In conclusion, this analysis doe's not declare the defendant innocent. This analysis determines it is beyond debate that the defendant was tried by half the number of factfinders the Louisiana Constitution requires. Because I find this analysis compulsory under our state Constitution, I must respectfully dissent.
HUGHES, J., concurs in the résult.. After the relevant events in this case, La. R.S. 14:98 was amended, and the penalty provisions for a fourth offense DUI have been separately enumerated as La. R.S. 14:98.4. See 2014 La. Acts 385, § 1. Citations in this dissenting opinion correspond to the statutes in force during the defendant’s trial.

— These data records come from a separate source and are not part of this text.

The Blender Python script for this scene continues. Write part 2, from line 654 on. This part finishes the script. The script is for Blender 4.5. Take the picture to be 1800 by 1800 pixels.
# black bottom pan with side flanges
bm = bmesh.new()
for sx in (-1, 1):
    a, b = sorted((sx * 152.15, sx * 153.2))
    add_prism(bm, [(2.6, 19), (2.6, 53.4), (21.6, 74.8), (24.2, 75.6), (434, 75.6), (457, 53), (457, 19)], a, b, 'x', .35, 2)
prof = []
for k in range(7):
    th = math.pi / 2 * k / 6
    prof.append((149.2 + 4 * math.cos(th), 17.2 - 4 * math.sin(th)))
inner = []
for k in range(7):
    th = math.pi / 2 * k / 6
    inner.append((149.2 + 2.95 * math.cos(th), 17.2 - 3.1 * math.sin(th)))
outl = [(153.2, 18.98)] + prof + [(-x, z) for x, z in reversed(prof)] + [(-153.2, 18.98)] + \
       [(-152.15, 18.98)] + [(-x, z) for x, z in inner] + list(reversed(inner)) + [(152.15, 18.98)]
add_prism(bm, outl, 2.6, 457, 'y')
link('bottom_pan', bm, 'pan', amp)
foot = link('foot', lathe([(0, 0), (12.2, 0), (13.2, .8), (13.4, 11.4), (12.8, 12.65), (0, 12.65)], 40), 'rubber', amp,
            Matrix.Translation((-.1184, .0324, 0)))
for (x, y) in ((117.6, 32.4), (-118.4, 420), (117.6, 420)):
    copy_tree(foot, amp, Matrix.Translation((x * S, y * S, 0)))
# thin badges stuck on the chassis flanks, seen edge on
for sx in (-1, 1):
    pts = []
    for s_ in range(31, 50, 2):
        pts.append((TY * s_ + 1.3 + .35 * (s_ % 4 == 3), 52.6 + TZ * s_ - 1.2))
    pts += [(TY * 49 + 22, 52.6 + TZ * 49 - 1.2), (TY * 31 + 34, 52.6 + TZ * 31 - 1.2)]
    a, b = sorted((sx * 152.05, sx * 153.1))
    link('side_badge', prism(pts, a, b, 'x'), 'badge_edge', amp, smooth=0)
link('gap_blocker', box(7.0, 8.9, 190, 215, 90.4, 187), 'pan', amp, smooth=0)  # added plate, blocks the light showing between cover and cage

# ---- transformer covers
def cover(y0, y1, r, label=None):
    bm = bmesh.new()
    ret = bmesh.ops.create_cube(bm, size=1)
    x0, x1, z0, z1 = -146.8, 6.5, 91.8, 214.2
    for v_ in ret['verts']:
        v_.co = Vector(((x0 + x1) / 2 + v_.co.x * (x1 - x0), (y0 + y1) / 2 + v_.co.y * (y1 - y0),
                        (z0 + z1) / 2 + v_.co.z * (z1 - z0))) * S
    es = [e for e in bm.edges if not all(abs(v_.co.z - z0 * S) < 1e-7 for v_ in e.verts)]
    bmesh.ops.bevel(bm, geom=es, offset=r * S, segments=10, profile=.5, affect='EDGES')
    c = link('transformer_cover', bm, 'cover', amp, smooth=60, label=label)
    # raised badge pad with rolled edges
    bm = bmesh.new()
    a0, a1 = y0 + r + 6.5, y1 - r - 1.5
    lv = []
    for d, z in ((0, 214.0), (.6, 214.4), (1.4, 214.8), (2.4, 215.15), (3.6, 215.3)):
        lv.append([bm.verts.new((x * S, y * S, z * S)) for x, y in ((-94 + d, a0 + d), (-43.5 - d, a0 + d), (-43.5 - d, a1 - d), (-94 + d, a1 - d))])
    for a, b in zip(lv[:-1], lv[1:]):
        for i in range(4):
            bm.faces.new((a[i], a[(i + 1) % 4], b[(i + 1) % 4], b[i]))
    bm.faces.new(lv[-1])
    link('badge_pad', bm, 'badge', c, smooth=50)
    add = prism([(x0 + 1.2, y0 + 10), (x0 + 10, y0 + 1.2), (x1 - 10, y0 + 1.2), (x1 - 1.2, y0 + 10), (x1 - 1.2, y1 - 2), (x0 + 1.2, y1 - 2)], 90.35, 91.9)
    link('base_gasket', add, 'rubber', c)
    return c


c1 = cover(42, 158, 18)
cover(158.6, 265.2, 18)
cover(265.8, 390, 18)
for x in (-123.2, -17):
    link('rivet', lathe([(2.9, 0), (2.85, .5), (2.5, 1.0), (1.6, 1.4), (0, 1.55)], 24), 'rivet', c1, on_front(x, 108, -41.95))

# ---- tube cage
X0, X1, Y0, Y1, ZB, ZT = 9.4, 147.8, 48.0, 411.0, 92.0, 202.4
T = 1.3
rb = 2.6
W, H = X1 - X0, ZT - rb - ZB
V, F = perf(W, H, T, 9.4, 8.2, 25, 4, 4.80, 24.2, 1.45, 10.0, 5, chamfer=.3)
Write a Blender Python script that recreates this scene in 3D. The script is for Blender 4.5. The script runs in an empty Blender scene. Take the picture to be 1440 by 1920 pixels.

. This court has long held that the penalty range indicated in the state’s charges dictates whether the largest number of jurors is required. See State v. Stanford, 204 La. 439, 15 So.2d 817, 820 (1943) ("the number of jurors to try a case is determined by the gravity or nature of the crime charged”).
. “In a criminal prosecution, an accused shall be informed of the nature and cause of the accusation against him.” La. Const, art. 1, § 13.. This court has explained that a bill of information must "allow the court to determine the propriety of the evidence which is submitted upon the trial in order that it may . impose the correct punishment upon a verdict of guilty.” State v. Meunier, 354 So.2d 535, 538 (La.1978).
. See, e.g., State v. Gainey, 376 So.2d 1240, 1242-43 (La.1979) (“This court has long held that a short form indictment is not subject to attack on the grounds that it does not adequately inform the defendant of the crime charged, because the state is required, on request for a bill of particulars, to inform the defendant of the essential facts of the offense charged.”). See also, e.g., State v. Richthofen, 01-500, p. 34 (La.App. 5 Cir. 11/27/01), 803 So.2d 171, 192 ("The time for testing the sufficiency of an indictment is before trial by a motion to quash or an application for a bill of particulars.”) (citing Gainey, supra).
. See State v. Arvie, 505 So.2d 44, 47 (La.1987) ("On very rare occasions, this court has refused to apply the contemporaneous objection rule as a bar to review of an error which was so fundamental that it struck at the very essence of the reliability of the fact-finding process.”).
.See State Exhibit 11.
. District court judges are broadly empowered to "issue ... all ... needful writs, orders, and process in aid of the jurisdiction of his court.” La. Const, art. V, § 2.
. See 1997 La. Acts 1502, § 1, approved October 3, 1998, effective November 5, 1998.